_RECORDED DATA_
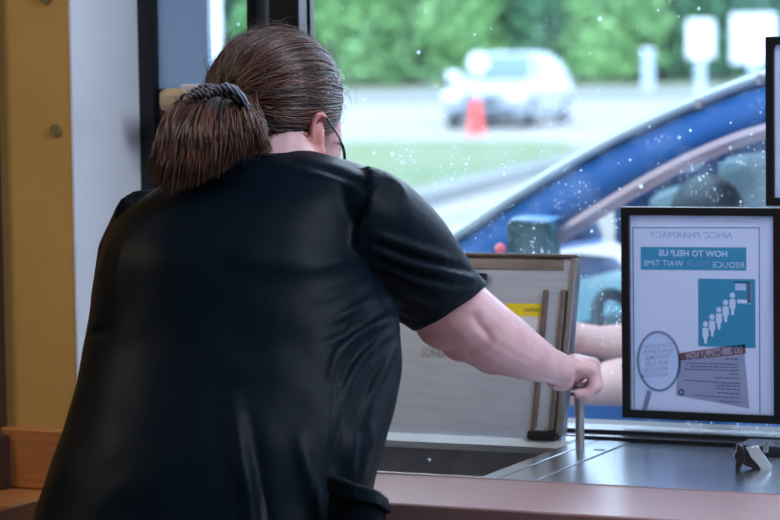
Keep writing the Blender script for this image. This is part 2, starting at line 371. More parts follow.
# ------------------------------------------------------------------ window frame
def X_at(px, y=3.78, py=60): return PY(px, py, y).x
XR = .75
win = []
def frame_piece(name, *a, m='black', bev=.0025):
    return structure(obj(name, bx(*a), M[m], bevel=bev))
frame_piece('window_1', XL+.006, X_at(162, 3.80)-.002, 3.775, 3.81, .86, 2.2)                 # left jamb
XE = lambda px: PY(px, 60, 3.80).x
frame_piece('trim_4', X_at(250, 3.75), XE(261), 3.75, 3.80, .86, 2.2)
frame_piece('trim_5', XE(261), XE(284), 3.775, 3.81, .86, 2.2, m='alu')
frame_piece('trim_6', XE(283), X_at(299, 3.75), 3.75, 3.81, .86, 2.2)
frame_piece('trim_7', X_at(299, 3.75), XE(307), 3.778, 3.806, .86, 2.2, m='alu')
frame_piece('trim_8', XE(306.5), XE(313), 3.79, 3.81, .86, 2.2)
frame_piece('trim_9', XL, XR, 3.735, 3.86, 2.14, 2.2)
zp = PY(185, 89, 3.80).z
frame_piece('trim_10', X_at(162, 3.80)-.003, X_at(210, 3.80), 3.79, 3.81, zp, 2.14, m='bluepanel')
frame_piece('trim_11', X_at(162, 3.80)-.003, X_at(210, 3.80), 3.785, 3.815, .86, zp)
# bottom rail with its two bright ridges
frame_piece('trim_12', XL, XR, 3.708, 3.86, .8355, .8550, bev=.0008)
frame_piece('trim_13', XL, XR, 3.710, 3.745, .8550, .8557, m='steel', bev=.0002)
frame_piece('trim_14', XL, XR, 3.739, 3.86, .8550, .8610, bev=.0008)
frame_piece('trim_15', XL, XR, 3.741, 3.805, .8610, .8617, m='steel', bev=.0002)
g = structure(obj('window_2', bx(X_at(311, 3.80), XR-.01, 3.797, 3.803, .862, 2.15), M['glass']))
g = structure(obj('window_3', bx(X_at(209, 3.80), X_at(252, 3.80), 3.797, 3.803, .862, 2.15), M['glass']))

# beige box on the frame beside the ponytail
t = empty('wall_box', PY(173, 112, 3.73), 'small beige rounded box on the black window frame, half hidden by the ponytail', 'box')
a, c = PY(160, 112, 3.70), PY(187, 88, 3.70)
obj('housing', bx(a.x, c.x, 3.69, 3.749, a.z, c.z), M['beige'], t, bevel=.012)
a2, c2 = PY(180, 92, 3.70), PY(203, 84, 3.70)
obj('lid', bx(a2.x, c2.x, 3.70, 3.749, a2.z, c2.z), M['wlabel'], t, bevel=.003, label='pale lid')

# ================================================================== COUNTER
ZC = .85
YF, YS = PZ(560, 512.5, ZC).y, PZ(585, 484, ZC).y    # front of the laminate, front of the steel
WX0, WX1 = -1.85, -1.372                             # deal drawer opening
YW = 3.655
t = empty('service_counter', (-1, 3.4, 0), 'service counter below the window with a pinkish brown laminate front strip', 'counter')
CXL = -1.90
obj('countertop', bx(CXL, 1.6, YF, YS, ZC-.032, ZC-.0005), M['laminate'], t, bevel=.003)
obj('front_panel', bx(CXL, 1.6, YF+.015, YF+.035, 0, ZC-.032), M['wood'], t, label='orange wood front below the countertop')
st = empty('steel_worktop', (-.8, 3.5, ZC), 'polished stainless steel worktop between the laminate strip and the window', 'worktop')
obj('plate', bx(-1.289, 1.6, YS+.001, 3.706, ZC-.02, ZC), M['plate'], st, bevel=.0015)
obj('plate', bx(CXL, WX0-.04, YS+.001, 3.706, ZC-.02, ZC), M['plate'], st, bevel=.0015)
obj('front_edge', bx(CXL, 1.6, YS-.0015, YS+.0008, ZC-.02, ZC+.0012), M['chrome'], st)
# deal drawer
t = empty('deal_drawer', (-1.63, 3.5, ZC-.14), 'stainless steel drawer well under the open lid, right behind the laminate strip', 'drawer')
obj('rim', bx(WX0-.038, WX0, YS+.002, 3.706, ZC-.02, ZC), M['plate'], t, bevel=.001)
obj('rim', bx(WX1, -1.3455, YS+.002, 3.706, ZC-.02, ZC+.001), M['plate'], t, bevel=.001)
obj('slotted_strip', bx(-1.3425, -1.2905, YS+.002, 3.706, ZC-.02, ZC+.001), M['plate'], t, bevel=.001)
b = NB(); slab(b, [V((WX0, YW-.012, ZC-.006)), V((WX0, YW-.002, ZC+.004)), V((WX0, 3.706, ZC+.004)), V((WX0, 3.706, ZC-.02)), V((WX0, YW-.002, ZC-.02))], V((WX1-WX0, 0, 0))); obj('back_ledge', b, mat('painted_glint_steel', (.75, .85, .90), .3, metal=.25), t)  # the window's reflection on this ledge is put into its pale colour
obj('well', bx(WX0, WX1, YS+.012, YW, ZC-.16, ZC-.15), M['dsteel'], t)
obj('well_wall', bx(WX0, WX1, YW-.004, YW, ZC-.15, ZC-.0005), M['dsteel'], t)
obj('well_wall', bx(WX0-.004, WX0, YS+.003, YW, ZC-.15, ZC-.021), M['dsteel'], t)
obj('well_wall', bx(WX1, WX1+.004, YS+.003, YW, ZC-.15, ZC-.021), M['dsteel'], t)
obj('well_wall', bx(WX0, WX1, YS+.002, YS+.012, ZC-.15, ZC+.0008), M['steel'], t)
c = PY(428, 461, YW-.005); b = NB()
bmesh.ops.create_cone(b, cap_ends=True, segments=16, radius1=.005, radius2=.003, depth=.003, matrix=Matrix.Translation(c) @ Matrix.Rotation(math.radians(90), 4, 'X'))
obj('screw', b, M['steel'], t)
c = PZ(597, 450.5, ZC)
obj('slot', bx(c.x-.004, c.x+.012, c.y-.003, c.y+.003, ZC, ZC+.0018), M['satin'], t)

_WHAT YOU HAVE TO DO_
Return the material exactly as given, apart from the pictures.

_EXERCISE SOLUTION_
Keep writing the Blender script for this image. This is part 2, starting at line 371. More parts follow.
# ------------------------------------------------------------------ window frame
def X_at(px, y=3.78, py=60): return PY(px, py, y).x
XR = .75
win = []
def frame_piece(name, *a, m='black', bev=.0025):
    return structure(obj(name, bx(*a), M[m], bevel=bev))
frame_piece('window_1', XL+.006, X_at(162, 3.80)-.002, 3.775, 3.81, .86, 2.2)                 # left jamb
XE = lambda px: PY(px, 60, 3.80).x
frame_piece('trim_4', X_at(250, 3.75), XE(261), 3.75, 3.80, .86, 2.2)
frame_piece('trim_5', XE(261), XE(284), 3.775, 3.81, .86, 2.2, m='alu')
frame_piece('trim_6', XE(283), X_at(299, 3.75), 3.75, 3.81, .86, 2.2)
frame_piece('trim_7', X_at(299, 3.75), XE(307), 3.778, 3.806, .86, 2.2, m='alu')
frame_piece('trim_8', XE(306.5), XE(313), 3.79, 3.81, .86, 2.2)
frame_piece('trim_9', XL, XR, 3.735, 3.86, 2.14, 2.2)
zp = PY(185, 89, 3.80).z
frame_piece('trim_10', X_at(162, 3.80)-.003, X_at(210, 3.80), 3.79, 3.81, zp, 2.14, m='bluepanel')
frame_piece('trim_11', X_at(162, 3.80)-.003, X_at(210, 3.80), 3.785, 3.815, .86, zp)
# bottom rail with its two bright ridges
frame_piece('trim_12', XL, XR, 3.708, 3.86, .8355, .8550, bev=.0008)
frame_piece('trim_13', XL, XR, 3.710, 3.745, .8550, .8557, m='steel', bev=.0002)
frame_piece('trim_14', XL, XR, 3.739, 3.86, .8550, .8610, bev=.0008)
frame_piece('trim_15', XL, XR, 3.741, 3.805, .8610, .8617, m='steel', bev=.0002)
g = structure(obj('window_2', bx(X_at(311, 3.80), XR-.01, 3.797, 3.803, .862, 2.15), M['glass']))
g = structure(obj('window_3', bx(X_at(209, 3.80), X_at(252, 3.80), 3.797, 3.803, .862, 2.15), M['glass']))

# beige box on the frame beside the ponytail
t = empty('wall_box', PY(173, 112, 3.73), 'small beige rounded box on the black window frame, half hidden by the ponytail', 'box')
a, c = PY(160, 112, 3.70), PY(187, 88, 3.70)
obj('housing', bx(a.x, c.x, 3.69, 3.749, a.z, c.z), M['beige'], t, bevel=.012)
a2, c2 = PY(180, 92, 3.70), PY(203, 84, 3.70)
obj('lid', bx(a2.x, c2.x, 3.70, 3.749, a2.z, c2.z), M['wlabel'], t, bevel=.003, label='pale lid')

# ================================================================== COUNTER
ZC = .85
YF, YS = PZ(560, 512.5, ZC).y, PZ(585, 484, ZC).y    # front of the laminate, front of the steel
WX0, WX1 = -1.85, -1.372                             # deal drawer opening
YW = 3.655
t = empty('service_counter', (-1, 3.4, 0), 'service counter below the window with a pinkish brown laminate front strip', 'counter')
CXL = -1.90
obj('countertop', bx(CXL, 1.6, YF, YS, ZC-.032, ZC-.0005), M['laminate'], t, bevel=.003)
obj('front_panel', bx(CXL, 1.6, YF+.015, YF+.035, 0, ZC-.032), M['wood'], t, label='orange wood front below the countertop')
st = empty('steel_worktop', (-.8, 3.5, ZC), 'polished stainless steel worktop between the laminate strip and the window', 'worktop')
obj('plate', bx(-1.289, 1.6, YS+.001, 3.706, ZC-.02, ZC), M['plate'], st, bevel=.0015)
obj('plate', bx(CXL, WX0-.04, YS+.001, 3.706, ZC-.02, ZC), M['plate'], st, bevel=.0015)
obj('front_edge', bx(CXL, 1.6, YS-.0015, YS+.0008, ZC-.02, ZC+.0012), M['chrome'], st)
# deal drawer
t = empty('deal_drawer', (-1.63, 3.5, ZC-.14), 'stainless steel drawer well under the open lid, right behind the laminate strip', 'drawer')
obj('rim', bx(WX0-.038, WX0, YS+.002, 3.706, ZC-.02, ZC), M['plate'], t, bevel=.001)
obj('rim', bx(WX1, -1.3455, YS+.002, 3.706, ZC-.02, ZC+.001), M['plate'], t, bevel=.001)
obj('slotted_strip', bx(-1.3425, -1.2905, YS+.002, 3.706, ZC-.02, ZC+.001), M['plate'], t, bevel=.001)
b = NB(); slab(b, [V((WX0, YW-.012, ZC-.006)), V((WX0, YW-.002, ZC+.004)), V((WX0, 3.706, ZC+.004)), V((WX0, 3.706, ZC-.02)), V((WX0, YW-.002, ZC-.02))], V((WX1-WX0, 0, 0))); obj('back_ledge', b, mat('painted_glint_steel', (.75, .85, .90), .3, metal=.25), t)  # the window's reflection on this ledge is put into its pale colour
obj('well', bx(WX0, WX1, YS+.012, YW, ZC-.16, ZC-.15), M['dsteel'], t)
obj('well_wall', bx(WX0, WX1, YW-.004, YW, ZC-.15, ZC-.0005), M['dsteel'], t)
obj('well_wall', bx(WX0-.004, WX0, YS+.003, YW, ZC-.15, ZC-.021), M['dsteel'], t)
obj('well_wall', bx(WX1, WX1+.004, YS+.003, YW, ZC-.15, ZC-.021), M['dsteel'], t)
obj('well_wall', bx(WX0, WX1, YS+.002, YS+.012, ZC-.15, ZC+.0008), M['steel'], t)
c = PY(428, 461, YW-.005); b = NB()
bmesh.ops.create_cone(b, cap_ends=True, segments=16, radius1=.005, radius2=.003, depth=.003, matrix=Matrix.Translation(c) @ Matrix.Rotation(math.radians(90), 4, 'X'))
obj('screw', b, M['steel'], t)
c = PZ(597, 450.5, ZC)
obj('slot', bx(c.x-.004, c.x+.012, c.y-.003, c.y+.003, ZC, ZC+.0018), M['satin'], t)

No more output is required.